Exercise aim
Reproduce the lines of the material exactly, excluding every image.

Dataset extract
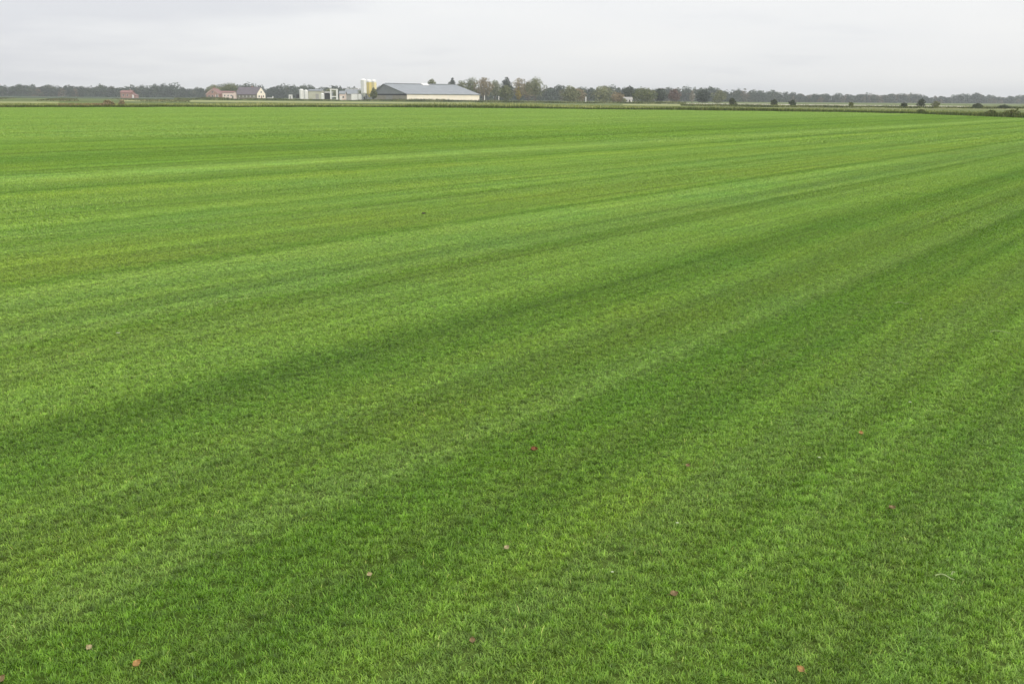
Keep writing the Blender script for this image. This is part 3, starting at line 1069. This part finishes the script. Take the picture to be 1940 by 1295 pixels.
# ridge runs away from the viewer: build with x across
H_e, H_r = 3.2, hgt(401, 169.2, D3)
Lh = 13
MB().prism([(0, -.05), (w_, -.05), (w_, H_e), (w_ / 2, H_r - .12), (0, H_e)], 'y', 0, Lh).build('wall', M_brick, t)
sl = (H_r - H_e) / (w_ / 2)
rf = MB().prism([(-.5, H_e - .5 * sl + .08), (w_ / 2, H_r), (w_ + .5, H_e - .5 * sl + .08), (w_ + .5, H_e - .5 * sl + .3), (w_ / 2, H_r + .22), (-.5, H_e - .5 * sl + .3)], 'y', -.3, Lh).build('roof', M_redtile, t)
MB().box(w_ / 2 - .4, w_ / 2 + .4, 4, 4.8, H_r - .1, H_r + 1.0).build('chimney', M_brick, rf)
MB().prism([(-.5, H_e - .5 * sl + .05), (w_ / 2, H_r - .03), (w_ + .5, H_e - .5 * sl + .05), (w_ + .5, H_e - .5 * sl - .2), (w_ / 2, H_r - .32), (-.5, H_e - .5 * sl - .2)], 'y', -.38, -.31).build('bargeboard', M_pink, t)
window(t, 1.2, 2.4, 0, 1.0, 2.3)
window(t, 3.4, 4.6, 0, 1.0, 2.3)
window(t, w_ / 2 - .6, w_ / 2 + .6, 0, 3.7, 4.8)
panel(t, 'door_frame', M_white, 6.1, 6.5, 0, 0, 2.7)
panel(t, 'door_frame', M_white, 7.4, 7.8, 0, 0, 2.7)
panel(t, 'door', M_dark, 6.5, 7.4, 0, 0, 2.5)
t = thing('brick_annex', at(414.2, D3 + 2), 0, 'dark red brick annex joining the brick gable to the white house', 'annex')
w_ = wpx(7, D3)
MB().box(.05, w_, 0, 8, -.05, 3.0).build('wall', M_brick, t)
MB().prism([(-.3, 3.0), (5, 4.9), (5, 5.1), (-.3, 3.2)], 'x', .05, w_ + 3).build('roof', M_redtile, t)

t = thing('white_house', at(421.6, D3 - 8), 0, 'low white house with a thin dark red roof and small windows', 'house')
w_ = wpx(20.5, D3)
gable_house(t, w_, 6.5, 3.9, 4.7, M_pink, M_redtile)
for x_ in (1.0, 3.2, 5.2):
    window(t, x_, x_ + .9, 0, 1.5, 2.6)
panel(t, 'door', M_dark, 6.3, 7.0, 0, 0.02, 2.1)
t = thing('farmhouse', at(487.2, D3), R(-52), 'large old farmhouse with steep grey purple roof and cream right gable', 'farmhouse')
Lf, Wf = 24.0, 6.6
# local x runs back to the left, y runs along the gable
t.rotation_euler.z = 0
ga = R(50)
t.rotation_euler.z = ga
He, Hr = 3.4, hgt(494, 166.5, D3)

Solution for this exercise
Keep writing the Blender script for this image. This is part 3, starting at line 1069. This part finishes the script. Take the picture to be 1940 by 1295 pixels.
# ridge runs away from the viewer: build with x across
H_e, H_r = 3.2, hgt(401, 169.2, D3)
Lh = 13
MB().prism([(0, -.05), (w_, -.05), (w_, H_e), (w_ / 2, H_r - .12), (0, H_e)], 'y', 0, Lh).build('wall', M_brick, t)
sl = (H_r - H_e) / (w_ / 2)
rf = MB().prism([(-.5, H_e - .5 * sl + .08), (w_ / 2, H_r), (w_ + .5, H_e - .5 * sl + .08), (w_ + .5, H_e - .5 * sl + .3), (w_ / 2, H_r + .22), (-.5, H_e - .5 * sl + .3)], 'y', -.3, Lh).build('roof', M_redtile, t)
MB().box(w_ / 2 - .4, w_ / 2 + .4, 4, 4.8, H_r - .1, H_r + 1.0).build('chimney', M_brick, rf)
MB().prism([(-.5, H_e - .5 * sl + .05), (w_ / 2, H_r - .03), (w_ + .5, H_e - .5 * sl + .05), (w_ + .5, H_e - .5 * sl - .2), (w_ / 2, H_r - .32), (-.5, H_e - .5 * sl - .2)], 'y', -.38, -.31).build('bargeboard', M_pink, t)
window(t, 1.2, 2.4, 0, 1.0, 2.3)
window(t, 3.4, 4.6, 0, 1.0, 2.3)
window(t, w_ / 2 - .6, w_ / 2 + .6, 0, 3.7, 4.8)
panel(t, 'door_frame', M_white, 6.1, 6.5, 0, 0, 2.7)
panel(t, 'door_frame', M_white, 7.4, 7.8, 0, 0, 2.7)
panel(t, 'door', M_dark, 6.5, 7.4, 0, 0, 2.5)
t = thing('brick_annex', at(414.2, D3 + 2), 0, 'dark red brick annex joining the brick gable to the white house', 'annex')
w_ = wpx(7, D3)
MB().box(.05, w_, 0, 8, -.05, 3.0).build('wall', M_brick, t)
MB().prism([(-.3, 3.0), (5, 4.9), (5, 5.1), (-.3, 3.2)], 'x', .05, w_ + 3).build('roof', M_redtile, t)

t = thing('white_house', at(421.6, D3 - 8), 0, 'low white house with a thin dark red roof and small windows', 'house')
w_ = wpx(20.5, D3)
gable_house(t, w_, 6.5, 3.9, 4.7, M_pink, M_redtile)
for x_ in (1.0, 3.2, 5.2):
    window(t, x_, x_ + .9, 0, 1.5, 2.6)
panel(t, 'door', M_dark, 6.3, 7.0, 0, 0.02, 2.1)
t = thing('farmhouse', at(487.2, D3), R(-52), 'large old farmhouse with steep grey purple roof and cream right gable', 'farmhouse')
Lf, Wf = 24.0, 6.6
# local x runs back to the left, y runs along the gable
t.rotation_euler.z = 0
ga = R(50)
t.rotation_euler.z = ga
He, Hr = 3.4, hgt(494, 166.5, D3)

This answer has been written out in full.